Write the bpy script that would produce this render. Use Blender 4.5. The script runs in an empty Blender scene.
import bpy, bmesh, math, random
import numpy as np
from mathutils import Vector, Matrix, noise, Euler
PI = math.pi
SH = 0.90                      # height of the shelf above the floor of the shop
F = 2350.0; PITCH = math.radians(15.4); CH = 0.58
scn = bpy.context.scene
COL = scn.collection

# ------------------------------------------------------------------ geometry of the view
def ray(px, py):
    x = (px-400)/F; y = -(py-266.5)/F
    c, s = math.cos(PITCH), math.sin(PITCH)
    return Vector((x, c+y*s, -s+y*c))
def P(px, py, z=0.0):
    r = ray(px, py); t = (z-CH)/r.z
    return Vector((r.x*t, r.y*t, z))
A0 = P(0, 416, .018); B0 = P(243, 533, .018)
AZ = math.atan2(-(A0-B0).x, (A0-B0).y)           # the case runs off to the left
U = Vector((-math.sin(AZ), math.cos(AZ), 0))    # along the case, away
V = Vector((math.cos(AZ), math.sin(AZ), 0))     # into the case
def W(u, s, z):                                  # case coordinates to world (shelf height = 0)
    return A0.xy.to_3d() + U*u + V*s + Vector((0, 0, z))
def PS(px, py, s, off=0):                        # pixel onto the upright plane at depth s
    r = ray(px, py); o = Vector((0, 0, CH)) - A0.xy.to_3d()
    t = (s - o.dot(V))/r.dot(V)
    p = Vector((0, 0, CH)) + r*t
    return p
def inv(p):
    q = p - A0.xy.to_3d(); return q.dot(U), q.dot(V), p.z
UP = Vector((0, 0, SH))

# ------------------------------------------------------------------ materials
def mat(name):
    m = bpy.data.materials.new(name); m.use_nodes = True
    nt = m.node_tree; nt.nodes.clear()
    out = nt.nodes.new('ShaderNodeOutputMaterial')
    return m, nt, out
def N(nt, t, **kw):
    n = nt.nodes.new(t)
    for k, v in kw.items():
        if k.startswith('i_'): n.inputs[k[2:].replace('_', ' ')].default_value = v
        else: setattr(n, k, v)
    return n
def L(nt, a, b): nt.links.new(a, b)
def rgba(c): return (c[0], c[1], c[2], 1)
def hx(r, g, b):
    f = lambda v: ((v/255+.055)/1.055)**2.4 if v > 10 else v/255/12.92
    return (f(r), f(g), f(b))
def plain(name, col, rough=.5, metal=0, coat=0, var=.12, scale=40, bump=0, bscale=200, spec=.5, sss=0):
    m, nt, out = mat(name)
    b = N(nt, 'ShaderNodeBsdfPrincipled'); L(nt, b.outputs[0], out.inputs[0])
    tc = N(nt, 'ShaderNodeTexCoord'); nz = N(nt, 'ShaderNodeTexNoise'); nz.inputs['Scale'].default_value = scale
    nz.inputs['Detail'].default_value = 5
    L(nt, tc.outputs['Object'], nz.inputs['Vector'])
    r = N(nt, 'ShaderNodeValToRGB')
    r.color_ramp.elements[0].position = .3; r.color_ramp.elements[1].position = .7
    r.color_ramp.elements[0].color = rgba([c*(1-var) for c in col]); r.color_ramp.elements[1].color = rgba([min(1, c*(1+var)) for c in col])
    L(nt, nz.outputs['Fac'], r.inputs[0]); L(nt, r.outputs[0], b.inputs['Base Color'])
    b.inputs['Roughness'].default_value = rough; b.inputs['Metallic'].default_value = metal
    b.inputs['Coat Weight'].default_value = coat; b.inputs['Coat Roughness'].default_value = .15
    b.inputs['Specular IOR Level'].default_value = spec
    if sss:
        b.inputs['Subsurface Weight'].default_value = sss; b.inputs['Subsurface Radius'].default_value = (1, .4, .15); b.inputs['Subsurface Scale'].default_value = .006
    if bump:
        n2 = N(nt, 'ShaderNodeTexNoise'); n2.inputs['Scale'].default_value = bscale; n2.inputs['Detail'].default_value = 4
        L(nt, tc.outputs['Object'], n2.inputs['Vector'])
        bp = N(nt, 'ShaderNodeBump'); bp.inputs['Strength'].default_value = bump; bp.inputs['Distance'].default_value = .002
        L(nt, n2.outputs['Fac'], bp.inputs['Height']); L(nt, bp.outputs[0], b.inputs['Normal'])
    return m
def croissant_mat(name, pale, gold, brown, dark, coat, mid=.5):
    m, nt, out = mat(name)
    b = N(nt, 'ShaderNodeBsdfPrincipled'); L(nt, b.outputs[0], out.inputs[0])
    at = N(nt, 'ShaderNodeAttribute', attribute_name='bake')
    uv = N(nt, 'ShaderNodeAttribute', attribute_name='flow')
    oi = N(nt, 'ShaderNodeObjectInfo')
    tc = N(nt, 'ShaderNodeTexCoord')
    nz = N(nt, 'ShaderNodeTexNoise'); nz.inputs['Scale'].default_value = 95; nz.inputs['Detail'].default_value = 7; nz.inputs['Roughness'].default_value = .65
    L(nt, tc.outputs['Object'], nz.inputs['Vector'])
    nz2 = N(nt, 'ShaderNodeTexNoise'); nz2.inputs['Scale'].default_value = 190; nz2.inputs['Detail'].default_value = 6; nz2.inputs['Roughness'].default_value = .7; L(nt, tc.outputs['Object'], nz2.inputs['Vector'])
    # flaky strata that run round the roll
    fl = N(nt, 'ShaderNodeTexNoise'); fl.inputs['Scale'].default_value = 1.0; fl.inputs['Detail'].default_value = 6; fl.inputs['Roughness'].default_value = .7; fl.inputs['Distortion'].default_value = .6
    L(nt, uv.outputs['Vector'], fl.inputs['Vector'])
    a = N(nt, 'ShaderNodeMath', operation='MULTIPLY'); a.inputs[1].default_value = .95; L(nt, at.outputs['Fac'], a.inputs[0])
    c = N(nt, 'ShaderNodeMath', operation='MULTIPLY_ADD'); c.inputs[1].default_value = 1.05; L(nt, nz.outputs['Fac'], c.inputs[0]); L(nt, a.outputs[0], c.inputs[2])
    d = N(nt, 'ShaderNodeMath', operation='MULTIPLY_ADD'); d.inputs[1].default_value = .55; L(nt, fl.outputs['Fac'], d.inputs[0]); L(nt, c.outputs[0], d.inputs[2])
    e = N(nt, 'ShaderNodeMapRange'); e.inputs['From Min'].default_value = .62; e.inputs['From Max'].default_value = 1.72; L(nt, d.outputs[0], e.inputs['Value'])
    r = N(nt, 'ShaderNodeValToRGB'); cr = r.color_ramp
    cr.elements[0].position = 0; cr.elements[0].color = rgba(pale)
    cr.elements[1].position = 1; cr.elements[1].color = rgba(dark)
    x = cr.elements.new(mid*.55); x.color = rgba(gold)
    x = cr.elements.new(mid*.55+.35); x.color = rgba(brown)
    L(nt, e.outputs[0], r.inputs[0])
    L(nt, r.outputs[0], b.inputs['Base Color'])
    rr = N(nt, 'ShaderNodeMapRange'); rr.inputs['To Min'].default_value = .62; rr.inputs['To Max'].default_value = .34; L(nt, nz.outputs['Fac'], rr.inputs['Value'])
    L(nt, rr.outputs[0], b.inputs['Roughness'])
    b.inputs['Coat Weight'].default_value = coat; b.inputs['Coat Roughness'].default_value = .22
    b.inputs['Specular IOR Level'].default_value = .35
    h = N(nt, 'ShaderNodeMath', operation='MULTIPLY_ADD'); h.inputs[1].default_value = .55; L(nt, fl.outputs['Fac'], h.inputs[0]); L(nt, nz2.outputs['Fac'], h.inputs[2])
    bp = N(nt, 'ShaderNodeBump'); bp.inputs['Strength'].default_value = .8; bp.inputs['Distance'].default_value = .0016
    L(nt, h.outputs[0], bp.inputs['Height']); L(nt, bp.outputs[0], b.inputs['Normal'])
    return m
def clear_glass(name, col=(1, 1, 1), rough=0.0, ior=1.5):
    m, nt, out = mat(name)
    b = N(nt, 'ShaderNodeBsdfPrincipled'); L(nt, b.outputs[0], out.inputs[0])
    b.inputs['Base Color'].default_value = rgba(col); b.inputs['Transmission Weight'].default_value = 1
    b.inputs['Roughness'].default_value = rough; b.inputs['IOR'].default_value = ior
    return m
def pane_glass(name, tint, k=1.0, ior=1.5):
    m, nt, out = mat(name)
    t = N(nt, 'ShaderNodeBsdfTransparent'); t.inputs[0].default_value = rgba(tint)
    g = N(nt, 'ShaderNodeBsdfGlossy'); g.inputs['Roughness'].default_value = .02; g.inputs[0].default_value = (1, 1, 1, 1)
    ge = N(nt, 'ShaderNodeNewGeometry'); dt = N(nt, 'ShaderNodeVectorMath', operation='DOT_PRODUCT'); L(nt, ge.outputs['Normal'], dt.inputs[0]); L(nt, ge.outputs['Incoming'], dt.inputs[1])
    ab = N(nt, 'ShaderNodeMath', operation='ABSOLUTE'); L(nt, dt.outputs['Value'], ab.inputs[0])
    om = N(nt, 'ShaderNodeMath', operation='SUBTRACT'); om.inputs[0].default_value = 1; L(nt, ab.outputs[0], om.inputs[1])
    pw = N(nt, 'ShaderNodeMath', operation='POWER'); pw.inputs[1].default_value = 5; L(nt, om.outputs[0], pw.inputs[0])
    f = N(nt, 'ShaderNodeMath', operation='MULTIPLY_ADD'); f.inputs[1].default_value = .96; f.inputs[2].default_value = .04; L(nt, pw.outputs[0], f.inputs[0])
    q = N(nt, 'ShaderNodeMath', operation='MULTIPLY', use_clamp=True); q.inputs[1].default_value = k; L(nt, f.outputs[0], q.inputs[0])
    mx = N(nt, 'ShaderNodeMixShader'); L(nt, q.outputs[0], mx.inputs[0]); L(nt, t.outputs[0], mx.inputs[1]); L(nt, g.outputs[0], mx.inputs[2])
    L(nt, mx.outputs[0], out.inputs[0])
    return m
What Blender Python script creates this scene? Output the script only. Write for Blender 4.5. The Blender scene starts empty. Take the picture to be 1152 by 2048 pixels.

Aim of the task: What are the exact lines from the beginning of the material through the line containing "UP = Vector((0, 0, SH))"? Write out those lines alone.

Response to the task:
Write the bpy script that would produce this render. Use Blender 4.5. The script runs in an empty Blender scene.
import bpy, bmesh, math, random
import numpy as np
from mathutils import Vector, Matrix, noise, Euler
PI = math.pi
SH = 0.90                      # height of the shelf above the floor of the shop
F = 2350.0; PITCH = math.radians(15.4); CH = 0.58
scn = bpy.context.scene
COL = scn.collection

# ------------------------------------------------------------------ geometry of the view
def ray(px, py):
    x = (px-400)/F; y = -(py-266.5)/F
    c, s = math.cos(PITCH), math.sin(PITCH)
    return Vector((x, c+y*s, -s+y*c))
def P(px, py, z=0.0):
    r = ray(px, py); t = (z-CH)/r.z
    return Vector((r.x*t, r.y*t, z))
A0 = P(0, 416, .018); B0 = P(243, 533, .018)
AZ = math.atan2(-(A0-B0).x, (A0-B0).y)           # the case runs off to the left
U = Vector((-math.sin(AZ), math.cos(AZ), 0))    # along the case, away
V = Vector((math.cos(AZ), math.sin(AZ), 0))     # into the case
def W(u, s, z):                                  # case coordinates to world (shelf height = 0)
    return A0.xy.to_3d() + U*u + V*s + Vector((0, 0, z))
def PS(px, py, s, off=0):                        # pixel onto the upright plane at depth s
    r = ray(px, py); o = Vector((0, 0, CH)) - A0.xy.to_3d()
    t = (s - o.dot(V))/r.dot(V)
    p = Vector((0, 0, CH)) + r*t
    return p
def inv(p):
    q = p - A0.xy.to_3d(); return q.dot(U), q.dot(V), p.z
UP = Vector((0, 0, SH))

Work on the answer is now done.